Ich bewundere Marcel, wie er kämpft um seine finanzielle Existenz, wie er sich relativ friedlich von seiner Frau getrennt hat, wie er viel arbeitet und sich um seine Kinder sorgt. Und noch die Größe hat mir für zwei unkonventionelle Nachhilfestunden bei seiner Tochter 19.60 Euro zu zahlen (25 minus Zugfahrkarten).
Ich bewundere Marc, wie er kämpft, mit deiner autoriät erzogenen Mutter, wie er mit seiner geringen Schulbildung sich über viele sicher mühsame Stationen so weit nach oben gearbeitet hat, daß er in meinen Augen heute so spezialisiert wie ein Akademiker ist und dabei eine solide handwerkliche Grundausbildung hat, ich bewundere auch deine Mutter, ihren Arbeitswillen, ihre Loyalität gegnüber dem Arbeitgeber. Sicher kann auch sie heute in vielen Bereichen der Chemie etwas, daß ich sicher nicht mehr kann oder noch nie konnte und es besteht kein Grund mich über Sie zu erheben nur weil sie vielleicht den Umgang mit einer bestimmten sehr großen Zahl nicht beherrscht. Das ist in wenige regelmäßigen Stunden relativ gut erlernbar.
Ich wünsche mir, das Beide verstehen, daß einige meiner Schriften einen kleinen und heftigen Wutausbruch darstellen, eine Art »Verschriftlichung Ihres Mündlichen«, und das ich das »wohlverstanden« eigentlich gelegentlich brauche.. Als Möglichkeit auszupsten.. Als Korrektur. Ob das Liebe verträgt. Gebet und BITTE.
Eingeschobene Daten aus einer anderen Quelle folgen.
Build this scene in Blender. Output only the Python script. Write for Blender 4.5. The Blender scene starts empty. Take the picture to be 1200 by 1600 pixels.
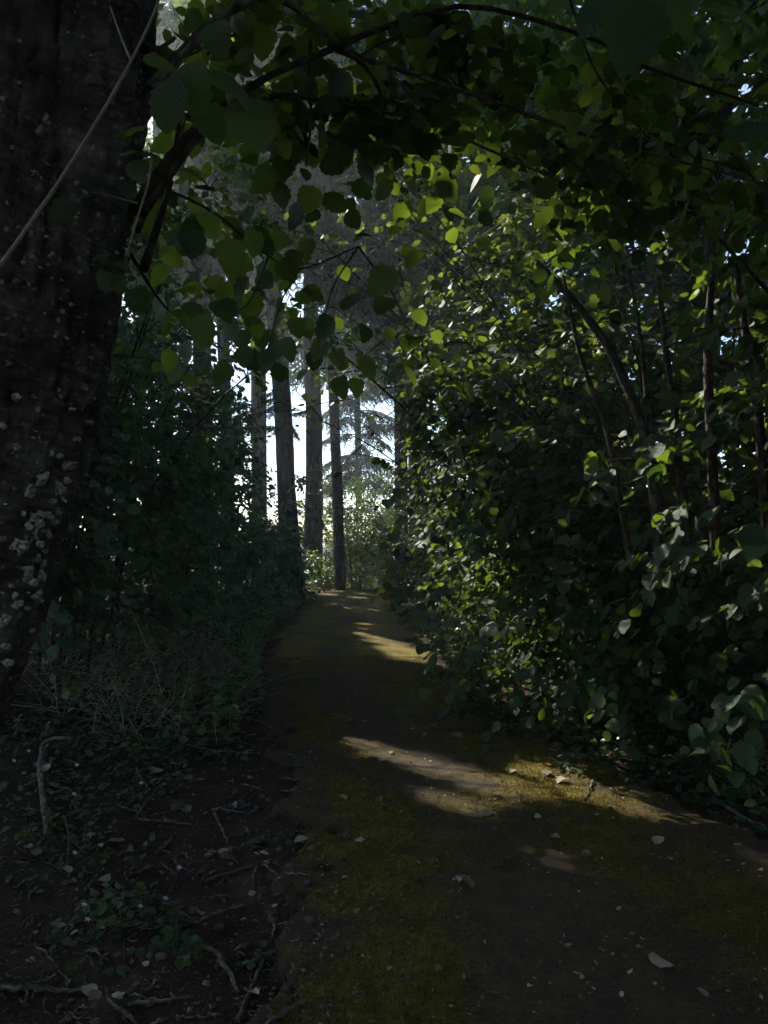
import bpy, math, random
import numpy as np
from mathutils import Vector, Matrix
from mathutils.bvhtree import BVHTree

random.seed(7)
R = np.random.default_rng(11)
rad = math.radians
scene = bpy.context.scene
col = scene.collection

# ------------------------------------------------------------------ camera
CAM = np.array([0.0, 0.0, 1.6])
PITCH = rad(2.4)
cam_d = bpy.data.cameras.new('camera')
cam_d.sensor_fit = 'HORIZONTAL'
cam_d.sensor_width = 36.0
cam_d.lens = 36.0
cam_d.clip_start = 0.05
cam_d.clip_end = 3000
cam = bpy.data.objects.new('camera', cam_d)
col.objects.link(cam)
cam.location = CAM
cam.rotation_euler = (rad(90) + PITCH, 0, 0)
scene.camera = cam

# ------------------------------------------------------------------ light
SUN_AZ = rad(33)      # to the left of straight ahead
SUN_EL = rad(40)
SUN = np.array([-math.sin(SUN_AZ) * math.cos(SUN_EL), math.cos(SUN_AZ) * math.cos(SUN_EL), math.sin(SUN_EL)])
world = bpy.data.worlds.new('World')
scene.world = world
world.use_nodes = True
wn = world.node_tree
wn.nodes.clear()
sky = wn.nodes.new('ShaderNodeTexSky')
sky.sky_type = 'NISHITA'
sky.sun_disc = False
sky.sun_elevation = SUN_EL
sky.sun_rotation = -SUN_AZ
sky.air_density = 1.0
sky.dust_density = 0.6
sky.ozone_density = 2.0
bg = wn.nodes.new('ShaderNodeBackground')
bg.inputs['Strength'].default_value = 0.115
wo = wn.nodes.new('ShaderNodeOutputWorld')
wn.links.new(sky.outputs[0], bg.inputs['Color'])
wn.links.new(bg.outputs[0], wo.inputs['Surface'])
sun_d = bpy.data.lights.new('sun', 'SUN')
sun_d.energy = 5.0
sun_d.angle = rad(0.5)
sun_d.color = (1.0, 0.93, 0.80)
sun = bpy.data.objects.new('sun', sun_d)
col.objects.link(sun)
sun.rotation_euler = Vector(-SUN).to_track_quat('-Z', 'Y').to_euler()
sun.location = (0, 0, 40)

HAZE = 0.0028
vs = scene.view_settings
vs.view_transform = 'Standard'
vs.look = 'None'
vs.exposure = 1.22
vs.gamma = 1.0
vs.use_curve_mapping = False

scene.render.engine = 'CYCLES'
cy = scene.cycles
cy.max_bounces = 4
cy.diffuse_bounces = 2
cy.glossy_bounces = 2
cy.transmission_bounces = 3
cy.transparent_max_bounces = 4
cy.volume_bounces = 0
cy.caustics_reflective = False
cy.caustics_refractive = False
cy.sample_clamp_indirect = 3.0
cy.use_denoising = True
cy.denoiser = 'OPENIMAGEDENOISE'
cy.use_adaptive_sampling = True
cy.adaptive_threshold = 0.04

# ------------------------------------------------------------------ helpers
FWD = np.array([0, math.cos(PITCH), math.sin(PITCH)])
UPV = np.array([0, -math.sin(PITCH), math.cos(PITCH)])


def at(px, py, Y):
    """the point at forward distance Y seen at that place of the 1200 x 1600 photograph"""
    d = FWD + np.array([1, 0, 0]) * ((px - 600) / 1200) - UPV * ((py - 800) / 1200)
    return CAM + d * (Y / d[1])


def ray(px, py):
    d = FWD + np.array([1, 0, 0]) * ((px - 600) / 1200) - UPV * ((py - 800) / 1200)
    return d / np.linalg.norm(d)


def project(P):
    Q = P - CAM
    z = Q @ FWD
    zz = np.maximum(z, 1e-3)
    return 600 + 1200 * Q[:, 0] / zz, 800 - 1200 * (Q @ UPV) / zz, z


def nrm(a):
    return a / np.maximum(np.linalg.norm(a, axis=-1, keepdims=True), 1e-9)


def _hash(ix, iy, iz, seed):
    h = (ix * 374761393 + iy * 668265263 + iz * 2147483647 + seed * 974634777) & 0xFFFFFFFF
    h = ((h ^ (h >> 13)) * 1274126177) & 0xFFFFFFFF
    h = (h ^ (h >> 16)) & 0xFFFFFFFF
    return h / 4294967295.0


def vnoise(x, y, z=0.0, seed=0):
    x = np.asarray(x, float); y = np.asarray(y, float); z = np.broadcast_to(np.asarray(z, float), x.shape)
    ix = np.floor(x).astype(np.int64); iy = np.floor(y).astype(np.int64); iz = np.floor(z).astype(np.int64)
    fx = x - ix; fy = y - iy; fz = z - iz
    fx = fx * fx * (3 - 2 * fx); fy = fy * fy * (3 - 2 * fy); fz = fz * fz * (3 - 2 * fz)
    o = 0
    for dx in (0, 1):
        for dy in (0, 1):
            for dz in (0, 1):
                w = (fx if dx else 1 - fx) * (fy if dy else 1 - fy) * (fz if dz else 1 - fz)
                o = o + w * _hash(ix + dx, iy + dy, iz + dz, seed)
    return o


def fbm(x, y, z=0.0, oct=4, seed=0):
    o = 0; a = 0.5; f = 1.0
    for k in range(oct):
        o = o + a * vnoise(np.asarray(x) * f, np.asarray(y) * f, np.asarray(z) * f, seed + k * 17)
        a *= 0.5; f *= 2.03
    return o / (1 - 0.5 ** oct)


def make_mesh(name, V, faces, uv=None, attrs=None, smooth=False):
    """faces: list of int arrays (M,k)"""
    me = bpy.data.meshes.new(name)
    V = np.asarray(V, np.float32)
    me.vertices.add(len(V))
    me.vertices.foreach_set('co', V.ravel())
    faces = [np.asarray(f, np.int32) for f in faces if len(f)]
    tot = [np.full(len(f), f.shape[1], np.int32) for f in faces]
    loops = np.concatenate([f.ravel() for f in faces])
    tot = np.concatenate(tot)
    start = np.concatenate([[0], np.cumsum(tot)[:-1]]).astype(np.int32)
    me.loops.add(len(loops))
    me.loops.foreach_set('vertex_index', loops)
    me.polygons.add(len(tot))
    me.polygons.foreach_set('loop_start', start)
    if smooth:
        me.polygons.foreach_set('use_smooth', np.ones(len(tot), bool))
    if uv is not None:
        l = me.uv_layers.new(name='UVMap')
        l.data.foreach_set('uv', np.asarray(uv, np.float32)[loops].ravel())
    for k, a in (attrs or {}).items():
        at_ = me.attributes.new(k, 'FLOAT', 'POINT')
        at_.data.foreach_set('value', np.asarray(a, np.float32))
    me.update(calc_edges=True)
    return me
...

Wenn ich ein verlässliches Zeichen bekommen könnte das alles wieder gut ist. Ich putze eigentlich doch ganz gerne. Aber nur wenns sich lohnt. Wenns sich ein ganz klein bißchen lohnt. Das wär schön genug. Eigentlich hat's sich bisher ja auch schon immer ein wenig gelohnt. Medikamentenausbeute, neue Schuhe, etwas Geld eingespart. Du könntest mir bei den Abrechnungszetteln vertrauen zumindest soweit, daß ich nichts vorzulegen bräuchte. Und wenn ich mir davon ab und zu ein kleines Kühlschrankextra für mich leistete.
Wirst Du das lesen mein kleiner Großer?